The rockets along the Tel Aviv boulevard are cordoned off by police tape and displayed in a variety of communal settings. Some appear to have impacted directly into the cement sidewalk; others are surrounded by household furniture, while one Qassam appears to have slammed into a café.
Notations made by police sappers are scrawled on each rocket, recording the date of attack and the location of impact. Some of the Qassams bear inscriptions in Arabic or Hebrew, written by the Palestinian militant organizations Hamas, Islamic Jihad, Fatah’s Al-Aqsa Martyrs Brigades and the Popular Resistance Committees.
The exhibit is destined to fall on deaf ears, one passerby commented, suggesting that rather than taking the rockets out of Sderot, it would be better to take those in harm’s way away from the rockets.
“Tel Aviv residents are too cynical to relate to such a thing. We are too cynical to even notice what happens outside the city. I’m just not interested,” said Gabi, 28. “I think people simply need to move out of Sderot.”
Tzachi Dvora, 33, didn’t think the exhibit went far enough in illustrating the direness of Sderot’s situation.
“It covers just a small section of the boulevard. It should have been more serious,” he said. “I’m saddened by what is going on… but this won’t change what I feel when I hear on the radio that rockets hit Sderot. We are always disconnected here in Tel Aviv from what’s going on.”
Sderot Mayor Eli Moyal is also full of harsh criticism of the reaction to the bombardment of the western Negev. His ire, however, is directed not at Tel Aviv but at Jerusalem.
“All Israel is together in a very small boat. The problem is not people. It is policy, policy, policy,” Moyal told the Forward. “We have been abandoned by the government.”
To date, the Israeli military has been unable to find effective operational means by which to prevent the rocket fire on southern Israel. The Qassams, manufactured in Gaza metal workshops, are highly inaccurate, carry relatively small warheads and do not travel very far.
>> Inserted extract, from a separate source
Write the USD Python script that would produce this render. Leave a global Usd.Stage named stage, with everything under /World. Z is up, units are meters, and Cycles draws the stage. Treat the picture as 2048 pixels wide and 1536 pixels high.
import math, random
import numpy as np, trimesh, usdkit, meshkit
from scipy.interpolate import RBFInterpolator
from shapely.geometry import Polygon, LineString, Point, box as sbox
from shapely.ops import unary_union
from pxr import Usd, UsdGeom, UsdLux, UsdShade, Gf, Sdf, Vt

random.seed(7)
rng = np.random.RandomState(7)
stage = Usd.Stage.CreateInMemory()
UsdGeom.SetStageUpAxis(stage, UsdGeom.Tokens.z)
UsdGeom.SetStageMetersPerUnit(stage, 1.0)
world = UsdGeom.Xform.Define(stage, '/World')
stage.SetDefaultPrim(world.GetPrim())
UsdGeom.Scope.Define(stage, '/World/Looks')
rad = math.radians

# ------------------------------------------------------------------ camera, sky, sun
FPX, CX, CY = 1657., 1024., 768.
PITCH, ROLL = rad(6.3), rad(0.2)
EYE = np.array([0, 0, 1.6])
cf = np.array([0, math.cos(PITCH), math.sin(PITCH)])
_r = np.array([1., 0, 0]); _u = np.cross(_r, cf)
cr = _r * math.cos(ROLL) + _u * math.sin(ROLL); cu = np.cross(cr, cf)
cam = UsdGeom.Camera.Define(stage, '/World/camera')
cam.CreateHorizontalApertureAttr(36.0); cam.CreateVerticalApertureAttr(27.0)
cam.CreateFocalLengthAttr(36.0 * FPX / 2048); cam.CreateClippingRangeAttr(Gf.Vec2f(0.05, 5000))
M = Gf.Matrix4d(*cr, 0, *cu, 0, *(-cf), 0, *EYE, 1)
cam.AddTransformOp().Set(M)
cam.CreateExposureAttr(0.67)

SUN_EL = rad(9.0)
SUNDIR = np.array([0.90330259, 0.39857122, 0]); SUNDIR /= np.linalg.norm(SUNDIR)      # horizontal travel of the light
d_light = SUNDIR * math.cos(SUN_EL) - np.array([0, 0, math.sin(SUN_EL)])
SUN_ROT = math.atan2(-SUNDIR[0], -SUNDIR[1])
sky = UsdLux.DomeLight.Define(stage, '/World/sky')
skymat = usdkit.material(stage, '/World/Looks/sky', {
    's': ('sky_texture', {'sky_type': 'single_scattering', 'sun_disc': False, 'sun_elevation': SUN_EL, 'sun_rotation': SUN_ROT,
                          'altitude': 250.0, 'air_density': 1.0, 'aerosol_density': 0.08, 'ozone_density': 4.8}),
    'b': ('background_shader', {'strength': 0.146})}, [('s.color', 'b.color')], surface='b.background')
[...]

But they are mobile and can be fired by small, elusive teams of gunners, making it difficult for Israel to destroy them before they are launched.
The military has resorted to a number of tactics in an effort to prevent the rocket fire, including artillery shelling, air strikes and ground operations by small elite units. Prior to Israel’s disengagement from Gaza in 2005, ground units also periodically occupied areas in northern Gaza across the border from Sderot, and as the city’s mayor sees it, such drastic measures are the only way to stop the Qassams.
“I am against war, but we don’t have a choice,” Moyal said. “The Israeli army must totally reoccupy the Gaza Strip to clean out the terrorists.”